Malala Faces Criticism For Being A New Millionaire

Reports say that the Malala brand is worth $2.5 million dollars, earned mostly from the sales of her best-selling memoir and from speaking engagements.

Pakistani 18-year-old Malala Yousafzai—who was shot in the head by the Taliban when she was 14—has successfully turned a personal tragedy into a lucrative business, but not without criticism from the public.

According to a report released Wednesday, the Yousafzai family have become millionaires from the sales of Malala’s memoir and public speaking fees. The Institute for Policy Studies in D.C. reports that she charges $152,000 per speech.

While Malala is known as being the youngest Nobel Prize winner and founder of the Malala Fund, her family also owns a London-based company Salarzai Ltd., established in 2013.

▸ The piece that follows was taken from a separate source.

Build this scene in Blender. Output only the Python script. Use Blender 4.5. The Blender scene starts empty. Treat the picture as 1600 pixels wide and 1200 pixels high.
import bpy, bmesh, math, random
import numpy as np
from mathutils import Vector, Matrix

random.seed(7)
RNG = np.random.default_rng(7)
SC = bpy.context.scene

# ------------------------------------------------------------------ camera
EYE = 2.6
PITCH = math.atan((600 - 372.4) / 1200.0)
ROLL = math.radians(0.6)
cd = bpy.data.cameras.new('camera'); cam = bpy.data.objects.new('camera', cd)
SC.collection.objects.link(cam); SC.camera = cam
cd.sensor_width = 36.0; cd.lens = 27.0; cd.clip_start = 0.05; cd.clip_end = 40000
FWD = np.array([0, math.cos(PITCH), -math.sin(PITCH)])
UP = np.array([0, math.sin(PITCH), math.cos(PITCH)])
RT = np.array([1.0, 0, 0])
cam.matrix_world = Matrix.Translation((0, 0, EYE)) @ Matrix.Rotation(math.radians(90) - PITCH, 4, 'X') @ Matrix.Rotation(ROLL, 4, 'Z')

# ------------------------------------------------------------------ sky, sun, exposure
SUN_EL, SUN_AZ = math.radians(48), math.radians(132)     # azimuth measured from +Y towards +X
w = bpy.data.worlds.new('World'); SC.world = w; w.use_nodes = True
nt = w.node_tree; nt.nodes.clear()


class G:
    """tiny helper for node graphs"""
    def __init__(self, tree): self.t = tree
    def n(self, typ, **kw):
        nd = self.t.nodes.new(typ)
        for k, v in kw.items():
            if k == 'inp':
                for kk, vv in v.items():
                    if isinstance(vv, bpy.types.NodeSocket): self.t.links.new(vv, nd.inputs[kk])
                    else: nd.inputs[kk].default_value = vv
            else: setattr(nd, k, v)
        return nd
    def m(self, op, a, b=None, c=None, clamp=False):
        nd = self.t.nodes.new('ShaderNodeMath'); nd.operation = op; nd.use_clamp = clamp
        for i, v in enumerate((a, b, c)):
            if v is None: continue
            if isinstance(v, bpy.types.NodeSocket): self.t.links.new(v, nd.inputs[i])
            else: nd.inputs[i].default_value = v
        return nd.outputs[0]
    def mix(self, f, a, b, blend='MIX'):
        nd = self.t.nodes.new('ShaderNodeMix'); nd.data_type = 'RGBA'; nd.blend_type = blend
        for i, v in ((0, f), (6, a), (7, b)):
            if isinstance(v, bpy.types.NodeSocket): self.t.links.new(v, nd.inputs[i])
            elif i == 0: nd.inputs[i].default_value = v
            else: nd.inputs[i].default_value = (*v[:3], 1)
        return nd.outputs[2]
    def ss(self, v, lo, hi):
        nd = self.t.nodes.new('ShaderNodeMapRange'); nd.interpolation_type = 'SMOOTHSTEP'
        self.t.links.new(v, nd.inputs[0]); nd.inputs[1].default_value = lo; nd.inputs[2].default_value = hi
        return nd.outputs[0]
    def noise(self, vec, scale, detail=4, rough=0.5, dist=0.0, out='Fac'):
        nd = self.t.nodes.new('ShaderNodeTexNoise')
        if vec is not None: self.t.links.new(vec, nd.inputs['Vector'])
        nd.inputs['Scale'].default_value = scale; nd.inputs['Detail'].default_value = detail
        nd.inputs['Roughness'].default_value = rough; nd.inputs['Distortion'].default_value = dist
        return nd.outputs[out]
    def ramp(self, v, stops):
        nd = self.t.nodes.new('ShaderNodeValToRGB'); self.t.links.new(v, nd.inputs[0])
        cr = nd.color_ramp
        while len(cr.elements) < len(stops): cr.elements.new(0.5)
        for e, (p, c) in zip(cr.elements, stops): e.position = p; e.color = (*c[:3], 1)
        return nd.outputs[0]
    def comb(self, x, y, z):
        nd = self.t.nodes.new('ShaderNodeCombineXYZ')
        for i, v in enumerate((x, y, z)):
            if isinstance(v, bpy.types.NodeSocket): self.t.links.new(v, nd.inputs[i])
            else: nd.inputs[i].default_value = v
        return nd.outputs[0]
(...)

The company handles the sales of her book “I am Malala” as well as the copyrights to her life story. Her memoir has a total value of $3 million and has sold almost 2 million copies worldwide.

Salarzai Ltd. is publically known to be worth $2.5 million as of August 2015, which shows a 65 percent growth from the year prior. Yousafzai is a joint shareholder in the company along with her father Ziauddin Yousafzai and mother Toor Pekai.

As journalist Omar Quraishi noted on Twitter, her rising economic status won’t find her many new fans among those who already believe conspiracy theories about her.

Some believe that she wasn’t actually shot in the first place, while others argue she is a Western puppet figure. Critics also say she should be giving more back to girls’ education in Pakistan.

As if attempting to ameliorate the anticipated backlash, the Yousafzai family stated to the Thomson Reuters Foundation today that they have donated more than $1 million to charities "mostly for education-focused projects across the world including Pakistan."

It is shameful that as a young woman who has been chased out of her own country by religious militants, Yousafzai has to endure such negative repercussions from trolls. She has no obligation to give anything back to Pakistan for any reason, and the fact that she has should be applauded, not minimized.